Un buen día mi mamá me descubrió. Robertina, que era la nana que la ayudaba conmigo (porque a pesar de que ya estaba grandecito la casa estaba completamente vacía todo el día y alguien debía ver qué estaba haciendo) le llevó preocupada la caja de zapatos con las estampitas. Robertina lo tomó como que yo debía estar “asustado por algo” y por eso decidió acusarme: «un niño no reza tanto a menos que esté asustado». No sabía que yo no tomaba las estampas para que me cuiden, sino que me estaba burlando del colegio. Al menos esa era mi intención. No tenía miedo. Lo había vencido, más bien.
No recuerdo claramente la conversación que mantuve con mi madre, pero sí en que insistió en verme devolver las estampas a la iglesia y así fue.
Al llegar el domingo fuimos a misa y frente a uno de los altares me hizo pedir perdón y devolver todas las estampas. Mis disculpas no fueron sinceras, pero al menos sí me enseñó a no tomar nada ajeno y muchísimo menos si era sacrosanto. No había sentido. Ya había perdido el miedo. No necesitaba más.
Y así se escribe la historia de cómo fui un ladroncillo santificado. Un ratero monse de ocho años que fue atrapado por «la ley» y obligado a disculparse con un sistema religioso que quizá debía disculparse conmigo y devolverme todo lo que me robó.
¡Cómo te entiendo, chaval, con eso de los curas!

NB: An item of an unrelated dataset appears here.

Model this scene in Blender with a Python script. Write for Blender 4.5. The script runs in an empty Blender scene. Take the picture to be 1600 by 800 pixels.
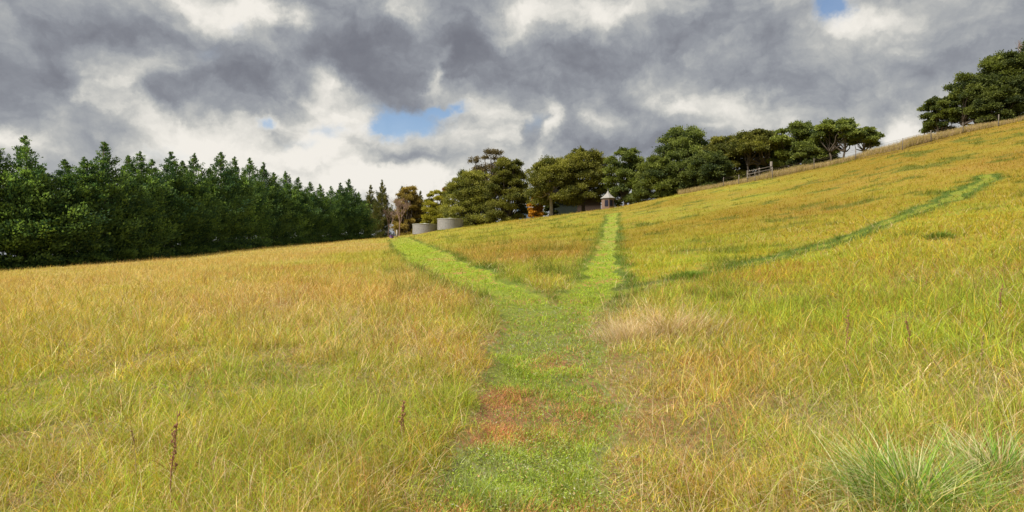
import bpy, math, random
import numpy as np

R = math.radians
sc = bpy.context.scene
col = sc.collection

# ---------------------------------------------------------------- camera
EYE = 1.6
cam_data = bpy.data.cameras.new('camera')
cam_data.sensor_width = 36.0
cam_data.lens = 22.5
cam_data.clip_start = 0.05
cam_data.clip_end = 12000
cam = bpy.data.objects.new('camera', cam_data)
cam.location = (0, 0, EYE)
cam.rotation_euler = (R(90), 0, 0)
col.objects.link(cam)
sc.camera = cam

# ---------------------------------------------------------------- exposure and light
sc.view_settings.view_transform = 'Standard'
sc.view_settings.look = 'None'
sc.view_settings.gamma = 1
sc.view_settings.use_curve_mapping = False
EXPO = 0.88
sc.view_settings.exposure = EXPO
SUN_EL, SUN_AZ = 50.0, -118.0          # azimuth from +Y, negative = left
SUN_STRENGTH = 4.0
sl = bpy.data.lights.new('sun', 'SUN')
sl.energy = SUN_STRENGTH
sl.angle = R(9)
sl.color = (1.0, 0.93, 0.80)
so = bpy.data.objects.new('sun', sl)
col.objects.link(so)
so.rotation_euler = (R(90 - SUN_EL), 0, R(180 - SUN_AZ))
WORLD_STRENGTH = 0.10

sc.cycles.max_bounces = 6
sc.cycles.diffuse_bounces = 3
sc.cycles.transmission_bounces = 3
sc.cycles.transparent_max_bounces = 6

world = bpy.data.worlds.new("World")
sc.world = world
world.use_nodes = True
wn = world.node_tree
wn.nodes.clear()
WL = wn.links


def wnode(t, **kw):
    n = wn.nodes.new(t)
    for k, v in kw.items():
        setattr(n, k, v)
    return n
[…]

Hasta ya mayor, yo nunca entendí que la Iglesia era una entidad. Yo sólo veía que había que ir a misa por narices, día sí y día también, con la consabida ración de Ostias y ostias (ya hemos hablado de eso), sí o sí.
Y para mí la Iglesia eran aquellos señores de sotana, con las manos más largas que las de uno (normalmente por la regla que había al final de sus dedos, que solían medir mis costillas de una forma bastante peculiar). Yo no he vivido otro tipo de abusos físicos, como después he sabido que había habido, de tipo sexual. Solamente es que me llevaba más ostias que Ostias, y mira que cada día tomaba una de las mayúsculas. Pero sí había visto la hipocresía de quien se quita la sotana después de clase y se va de putas al barrio chino de la capital, después de comerme la cabeza con sus retahílas trasnochadas.
En fin, que nunca me creí nada de lo que me contaron y, aunque después he conocido sacerdotes de lo más digno, ya era tarde, y no pasé nunca de verlos como a buenas personas con el pensamiento equivocado. Los curas de los 70 del siglo pasado, eran de todo menos buenos comerciales. No sabían vender su producto de ninguna manera.
Pero tú le echaste gónadas de chiquito ¡ah!
Como siempre, me eché unas risas y retorné un poco a mi infancia. Abrazote.